Gedreht wurde „Lieber Thomas“ von Johann Feindt in dem von Brasch selbst ausdrücklich präferierten Schwarz-Weiß, erstklassig besetzt mit Albrecht Schuch, Jörg Schüttauf, Jella Haase und Ioana Iacob und zudem mit einer spannenden Filmmusik versehen. Auf diese Weise zeichnet „Lieber Thomas“ das fragmentarische Bild eines kreativen und unbestechlichen Fremdkörpers zwischen machistischer Vitalität und drogeninduzierter Selbstzerstörung.
Dass die Welt, so wie sie ist, nicht in Ordnung ist, erfährt das Kind Thomas schon in der Kadettenschule mit aller Brutalität. Später folgen die Auseinandersetzungen mit dem Vater, der als linientreuer Kommunist erkennen muss, dass seine sich gerade erst realisierende Utopie schon den Söhnen nicht mehr genügt. Dieser Generationenkonflikt, der mit der Flugblattaktion gegen den Einmarsch der Warschauer-Pakt-Staaten in die CSSR eskaliert, wird vom Vater mit scharfer Konsequenz ausgetragen. Die Wunden heilen nicht, weshalb selbst die Premiere von „Engel aus Eisen“ in Cannes für Thomas Brasch zuallererst eine Konfrontation mit dem Vater ist.
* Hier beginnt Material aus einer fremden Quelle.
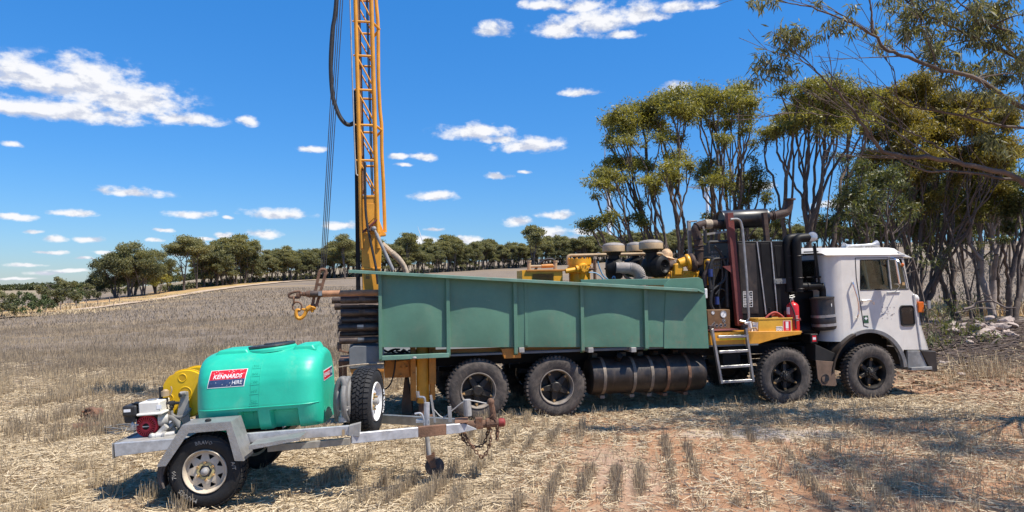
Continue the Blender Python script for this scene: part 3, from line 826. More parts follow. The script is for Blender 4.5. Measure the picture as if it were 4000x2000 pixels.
for k in range(14):
    x0 = 1500 + k * 16; mb.tube(catmull([q(x0, 1366 + random.uniform(0, 20), .6), q(x0 + 20, 1372 + random.uniform(-8, 14), .5), q(x0 + 45, 1362 + random.uniform(0, 26), .62)], 4), .016, 6)
tag(mb.build('hose_bundle', M['hose'], truck), kind='stuff')

# ---- mast (slight lean), built in the truck's frame
VM = 1.0
lean = Vector(q(1386,0,VM) - q(1402,596,VM)); lean.normalize()
def mp(px, py, dv=0.0): return q(px, py, VM + dv)
DEP = .62
mast = MB()
top = 12.4
def ext(p, z=top): return p + lean * ((z - p.z) / lean.z)
bl = mp(1407, 1130); LP0 = mp(1404, 596); RP0 = mp(1467.5, 596)
rail_l = [bl, mp(1408, 762), LP0, ext(LP0)]; 
LPb = LP0; width = RP0.x - LP0.x
post = .036
mast_plate = MB()
pl = [mp(1411,765), mp(1472,765), mp(1482,850), mp(1490,985), mp(1488,1048), mp(1478,1145), mp(1416,1145), mp(1411,900)]
mast_plate.prism(pl, (0, DEP, 0))
P2 = mast_plate.build('mast', M['yellow'], truck, 30, .012, 2)
mb = MB()   # raised doubler on the lower column and its folded lip
mb.prism([mp(1432,795,-.012), mp(1462,795,-.012), mp(1462,850,-.012), mp(1432,880,-.012)], (0,.012,0))
mb.prism([mp(1408,762,-.012), mp(1474,762,-.012), mp(1474,770,-.012), mp(1408,770,-.012)], (0,.03,0))
mb.prism([mp(1414,905,-.03), mp(1484,902,-.03), mp(1484,910,-.03), mp(1414,913,-.03)], (0,.03,0))
mb.prism([mp(1478,850,.1), mp(1500,908,.1), mp(1508,912,.1), mp(1508,919,.1), mp(1484,921,.1)], (0,.3,0))
mb.prism([mp(1412,1046,-.02), mp(1488,1046,-.02), mp(1488,1052,-.02), mp(1412,1052,-.02)], (0,.02,0))
mb.build('column_stiffener', M['yellow'], P2, 30, .003)
zt_ = mp(1440, 770).z
for (p0, dv, nm) in ((LP0, 0, 'mast_post'), (RP0, 0, 'mast_post'), (LP0, DEP, 'mast_post'), (RP0, DEP, 'mast_post')):
    b0 = Vector((p0.x, VM + dv, p0.z)); lo = b0 + lean * ((zt_ - .9 - b0.z) / lean.z)
    mb = MB(); mb.cyl(lo, ext(b0), post, None, 12); mb.build(nm, M['yellow'], P2)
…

Wo ich noch nie gewesen bin
Die Zeit danach, die späten 1980er Jahre und das Jahrzehnt nach dem Mauerfall, bekommt der Film nicht mehr so recht zu fassen, weil erzählbare Verdichtungen in der Rückzugsbewegung rar werden. Wenn es in Braschs zweitem Film „Domino“ heißt: „Das Alte geht nicht, und das Neue auch nicht“, braucht man diesen Satz nur in einen Zusammenhang mit dem Ende der DDR zu rücken, um zu verstehen, dass dieses Ende Vater und Sohn Brasch gleichermaßen als Niederlage empfunden haben müssen, wobei dem im August 1989 verstorbenen Vater dies ironischerweise erspart blieb. In dem Band „Kargo“ gibt es ein Lied von Thomas Brasch, in dem es heißt: „Wo ich lebe, da will ich nicht sterben, aber / wo ich sterbe, da will ich nicht hin: / Bleiben will ich, wo ich nie gewesen bin.“ Davon handelt „Lieber Thomas“.